--- Start DATA SEGMENT ---

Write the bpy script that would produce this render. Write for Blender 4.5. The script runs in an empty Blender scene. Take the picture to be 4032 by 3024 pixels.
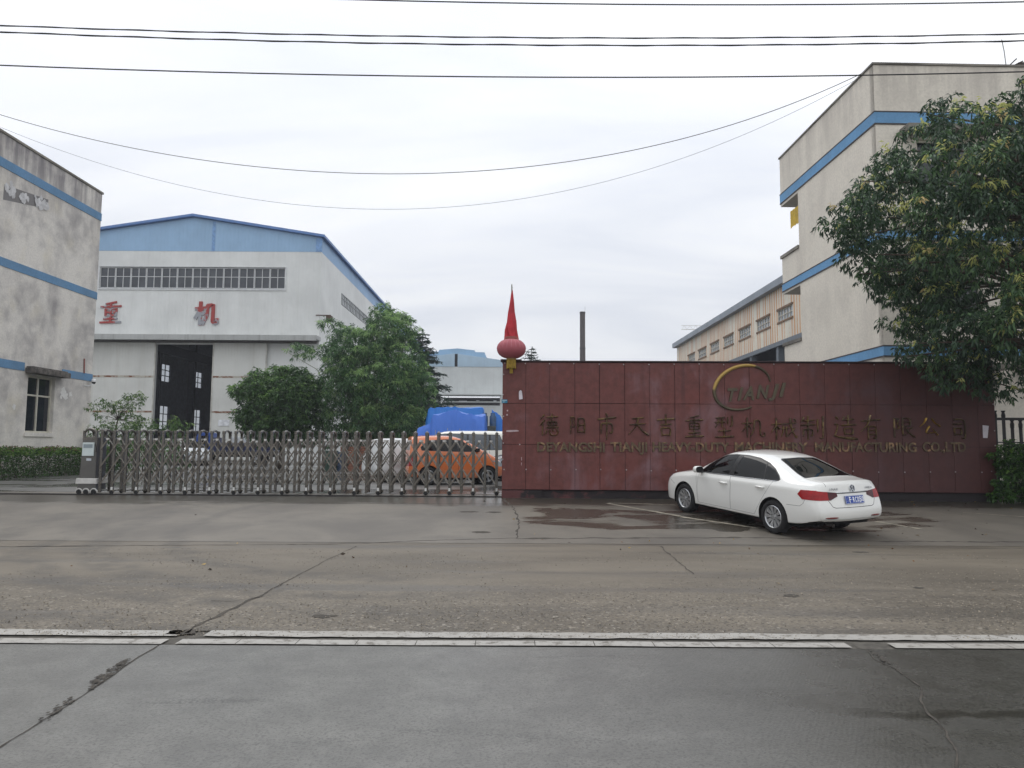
import bpy, bmesh, math, random
import numpy as np
from mathutils import Vector, Matrix, noise as mnoise

random.seed(7)
RNG = np.random.default_rng(11)
SC = bpy.context.scene
COL = SC.collection

# ------------------------------------------------------------------ camera
F_PX, W_PX, H_PX = 2850.0, 4032.0, 3024.0
CAM_H = 1.65
PITCH = math.atan(248.0 / F_PX)
ROLL = 0.0060
_cp, _sp = math.cos(PITCH), math.sin(PITCH)
FWD = Vector((0, _cp, _sp)); R0 = Vector((1, 0, 0)); U0 = Vector((0, -_sp, _cp))
RT = math.cos(ROLL) * R0 + math.sin(ROLL) * U0
UP = -math.sin(ROLL) * R0 + math.cos(ROLL) * U0
CAM = Vector((0, 0, CAM_H))
cam_data = bpy.data.cameras.new('camera')
cam_data.sensor_fit = 'HORIZONTAL'; cam_data.sensor_width = 36.0
cam_data.lens = 36.0 * F_PX / W_PX
cam_data.clip_start = 0.05; cam_data.clip_end = 3000.0
cam = bpy.data.objects.new('camera', cam_data); COL.objects.link(cam)
cam.matrix_world = Matrix(((RT.x, UP.x, -FWD.x, CAM.x), (RT.y, UP.y, -FWD.y, CAM.y),
                           (RT.z, UP.z, -FWD.z, CAM.z), (0, 0, 0, 1)))
SC.camera = cam

# ------------------------------------------------------------------ sky, sun, exposure
SUN_EL, SUN_AZ = math.radians(58), math.radians(-38)     # azimuth from +y, towards -x: behind and left of the plant
world = bpy.data.worlds.new("World"); SC.world = world
world.use_nodes = True
wt = world.node_tree; wn = wt.nodes; wl = wt.links
wn.clear()
w_out = wn.new('ShaderNodeOutputWorld'); w_bg = wn.new('ShaderNodeBackground'); w_bg2 = wn.new('ShaderNodeBackground')
w_sky = wn.new('ShaderNodeTexSky'); w_sky.sky_type = 'NISHITA'; w_sky.sun_disc = False
w_sky.sun_elevation = SUN_EL; w_sky.sun_rotation = SUN_AZ
w_bg.inputs['Strength'].default_value = 0.08
wl.new(w_sky.outputs[0], w_bg.inputs['Color'])
# overcast layer: cloud sheet mapped on a flat ceiling above the place
w_tc = wn.new('ShaderNodeTexCoord'); w_sep = wn.new('ShaderNodeSeparateXYZ')
wl.new(w_tc.outputs['Generated'], w_sep.inputs[0])
def wmath(op, a, b=None, c=None):
    n = wn.new('ShaderNodeMath'); n.operation = op
    for i, v in enumerate((a, b, c)):
        if v is None: continue
        if isinstance(v, (int, float)): n.inputs[i].default_value = v
        else: wl.new(v, n.inputs[i])
    return n.outputs[0]
zc = wmath('MAXIMUM', w_sep.outputs[2], 0.0)
den = wmath('ADD', zc, 0.16)
cx = wmath('DIVIDE', w_sep.outputs[0], den); cy = wmath('DIVIDE', w_sep.outputs[1], den)
w_cmb = wn.new('ShaderNodeCombineXYZ'); wl.new(cx, w_cmb.inputs[0]); wl.new(cy, w_cmb.inputs[1])
w_map = wn.new('ShaderNodeMapping'); w_map.inputs['Scale'].default_value = (0.75, 1.5, 1.0)
w_map.inputs['Rotation'].default_value = (0, 0, math.radians(14)); w_map.inputs['Location'].default_value = (1.3, 0.4, 0)
wl.new(w_cmb.outputs[0], w_map.inputs[0])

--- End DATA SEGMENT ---

◆ **TASK OBJECTIVE**
Transcribe exactly, with no pictures, the lines running from the first line of the material through the line holding "COL = SC.collection".

◆ **FINAL RESULT**
Write the bpy script that would produce this render. Write for Blender 4.5. The script runs in an empty Blender scene. Take the picture to be 4032 by 3024 pixels.
import bpy, bmesh, math, random
import numpy as np
from mathutils import Vector, Matrix, noise as mnoise

random.seed(7)
RNG = np.random.default_rng(11)
SC = bpy.context.scene
COL = SC.collection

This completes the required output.